Memleket sandıkları bir süre sonra çiftçilerin tarım kredi gereksinimini tam olarak karşılayamadığından, 1883’den itibaren aşar vergisine %1 ilave edilerek, bu vergi %11 oranında alınmaya başlamıştır. Bu %1 hisse, Memleket Sandıklarına verilmiş ve bu nedenle de sandıkların adı “Menafi Sandıkları” olmuştur. Sandıkların iradesinde ve sermaye toplamalarında değişiklik olan menafi sandıkları direk devletin

57 himayesine girmiştir. Ülkenin her tarafında buluna bu sandıkların kontrolünü devlet sağlayamamış ve bir takım sebeplerden dolayı aksaklıklar artmaya devam etmiş ve alınan önlemlerin yetersiz kalması sebebiyle sandıklar da iyileştirilmeler gerçekleşememiştir (Rehber, 2011).

Zaman içerisinde sermaye sağlamak zorlaşmış,verilen krediler geri alınamamış, iyi denetim kurulamamış ve sonunda bunlar ortadan kaldırılarak varlıkları yeni kurulan Ziraat Bankasına aktarılmıştır(Karalar, 2002). 1888’de kurulan Ziraat Bankası’na yaklaşık 250 Menafi Sandığı aktarılmıştır. Bu sandıkların Ziraat Bankasına geçen sermayesi ise yaklaşık 2 milyon altın lira olmuştur(Rehber, 2011).

Trabzon'da bir Tüketim Kooperatifi mağazası 1909 yılında açılmıştır. Bu dönemde kooperatifçiliğe katkı bakımından bahsedilen iki önemli çalışma vardır. Bunlardan birisi Cemal Bey'in Kooperatif Şirketler Kanunu ve Esbabı Mucibe Layihası adlı kitap ve Ahmet Cevat Bey'in çalışmaları ve yayımladığı “İktisatta İnkilap” adı kitabıdır. Devam eden süreçte 11 adet tüketim kooperatifi dikkati çekmiştir. Bunlar 1900’de İzmir’deki “Köy Bakkalları”, 1913’deki ilk Tarım Satış Kooperatifi olan “Aydın İncir Müstahsilleri Kooperatifi” ve Ahmet Cevat’in fikri öncülüğünü yaptığı ve 1919’a kadar varlığını sürdüren girişimler olmuştur(Can ve Sakarya, 2012). Milli Aydın Bankası üreticiye kredi teminatı için yani tarım satış kooperatiflerine mali açıdan yardım etmek maksadıyla kurulmuştur(Rehber, 2011). Ahmet Cevat Emre 1908’de İngiltere'ye bir ziyareti sırasında Rochdale öncülerinin hareket ve başarılarını inceleme olanağı bulmuştur. Ahmet Cevat 1913 yılında yayımladığı İktisatta İnkılap; Tüketim Kooperatifleri adlı eseriyle daha geniş bir çerçeveyi aydınlatmaya çalışmıştır. Toplumsal dengesizlikleri gidermek amacıyla geniş bir kooperasyon hareketine girişilmesini zorunlu görmüştür.

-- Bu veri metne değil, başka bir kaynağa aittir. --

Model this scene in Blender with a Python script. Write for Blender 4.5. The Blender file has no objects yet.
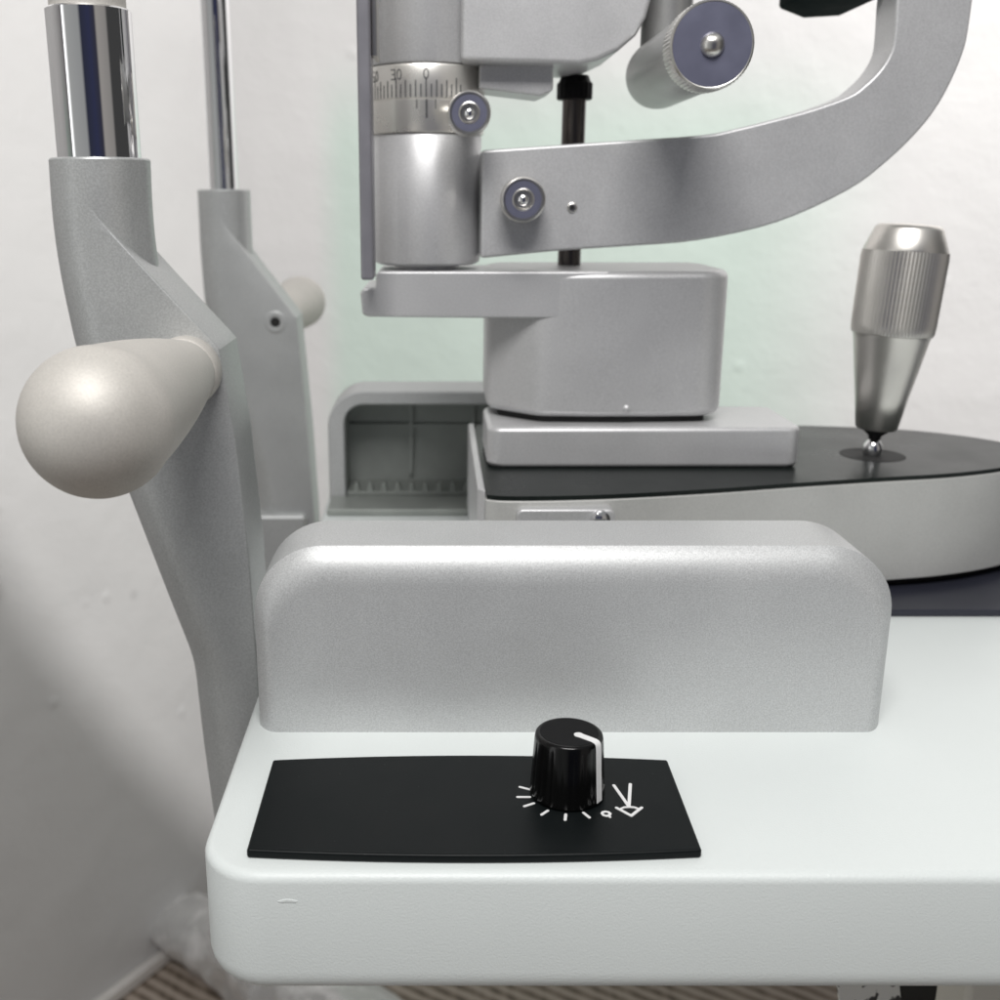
import bpy, bmesh, math
from mathutils import Vector, Matrix

C = bpy.context.scene.collection
PI = math.pi
S = 0.001                      # all measurements below are in millimetres


# ------------------------------------------------------------------ materials
def mat(name, color, metallic=0.0, rough=0.5, speck=None, bump=None, spec=0.5, coat=0.0, aniso=None,
        mottle=None):
    """speck=(scale per metre, colour contrast), bump=(scale, strength, distance mm), mottle=(scale, contrast, rough contrast)"""
    m = bpy.data.materials.new(name)
    m.use_nodes = True
    nt = m.node_tree
    p = nt.nodes['Principled BSDF']
    p.inputs['Base Color'].default_value = (*color, 1)
    p.inputs['Metallic'].default_value = metallic
    p.inputs['Roughness'].default_value = rough
    p.inputs['Specular IOR Level'].default_value = spec
    if coat:
        p.inputs['Coat Weight'].default_value = coat
        p.inputs['Coat Roughness'].default_value = 0.15
    tc = nt.nodes.new('ShaderNodeTexCoord')
    last = None
    if speck:
        n = nt.nodes.new('ShaderNodeTexNoise')
        n.inputs['Scale'].default_value = speck[0]
        n.inputs['Detail'].default_value = 2.0
        nt.links.new(tc.outputs['Object'], n.inputs['Vector'])
        r = nt.nodes.new('ShaderNodeMapRange')
        r.inputs['From Min'].default_value = 0.3
        r.inputs['From Max'].default_value = 0.7
        r.inputs['To Min'].default_value = 1 - speck[1]
        r.inputs['To Max'].default_value = 1 + speck[1]
        nt.links.new(n.outputs['Fac'], r.inputs['Value'])
        last = r.outputs['Result']
    if mottle:
        n2 = nt.nodes.new('ShaderNodeTexNoise')
        n2.inputs['Scale'].default_value = mottle[0]
        n2.inputs['Detail'].default_value = 4.0
        nt.links.new(tc.outputs['Object'], n2.inputs['Vector'])
        r2 = nt.nodes.new('ShaderNodeMapRange')
        r2.inputs['From Min'].default_value = 0.3
        r2.inputs['From Max'].default_value = 0.7
        r2.inputs['To Min'].default_value = 1 - mottle[1]
        r2.inputs['To Max'].default_value = 1 + mottle[1]
        nt.links.new(n2.outputs['Fac'], r2.inputs['Value'])
        if last:
            mu = nt.nodes.new('ShaderNodeMath')
            mu.operation = 'MULTIPLY'
            nt.links.new(last, mu.inputs[0])
            nt.links.new(r2.outputs['Result'], mu.inputs[1])
            last = mu.outputs[0]
        else:
            last = r2.outputs['Result']
        r3 = nt.nodes.new('ShaderNodeMapRange')
        r3.inputs['From Min'].default_value = 0.3
        r3.inputs['From Max'].default_value = 0.7
        r3.inputs['To Min'].default_value = max(0, rough - mottle[2])
        r3.inputs['To Max'].default_value = rough + mottle[2]
        nt.links.new(n2.outputs['Fac'], r3.inputs['Value'])
        nt.links.new(r3.outputs['Result'], p.inputs['Roughness'])
    if last:
        vm = nt.nodes.new('ShaderNodeVectorMath')
        vm.operation = 'SCALE'
        vm.inputs[0].default_value = color
        nt.links.new(last, vm.inputs['Scale'])
        nt.links.new(vm.outputs['Vector'], p.inputs['Base Color'])
    if bump:
        nb = nt.nodes.new('ShaderNodeTexNoise')
        nb.inputs['Scale'].default_value = bump[0]
        nb.inputs['Detail'].default_value = 3.0
        nt.links.new(tc.outputs['Object'], nb.inputs['Vector'])
        b = nt.nodes.new('ShaderNodeBump')
        b.inputs['Strength'].default_value = bump[1]
        b.inputs['Distance'].default_value = bump[2] * S
        nt.links.new(nb.outputs['Fac'], b.inputs['Height'])
        nt.links.new(b.outputs['Normal'], p.inputs['Normal'])
    if aniso:
        p.inputs['Anisotropic'].default_value = aniso[0]
        p.inputs['Anisotropic Rotation'].default_value = aniso[1]
        t = nt.nodes.new('ShaderNodeTangent')
        t.direction_type = 'RADIAL'
        t.axis = aniso[2]
        nt.links.new(t.outputs['Tangent'], p.inputs['Tangent'])
    return m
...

Kooperatifçilik Osmanlı imparatorluğu zamanında genellikle devlet adamları ve bazı aydınların öncülüğünde uygulanmaya çalışılmıştır. Genelde halktan kaynaklanan bir hareket şeklinde veya uygulamalar halkın katılımıyla olmamıştır. Bu durum da kooperatiflerin etkisi sınırlı kalmıştır. Fakat Osmanlı imparatorluğun da birçok nedenden dolayı kooperatifler gelişememiştir. Bunlar sürekli savaşların yaşanması,

58 sanayi devrimini gerçekleştirememesi, kooperatifçilik konusunda eğitimin yeteri düzeyde olması gibi nedenlerdir(Bilgin ve Tanıyıcı, 2008).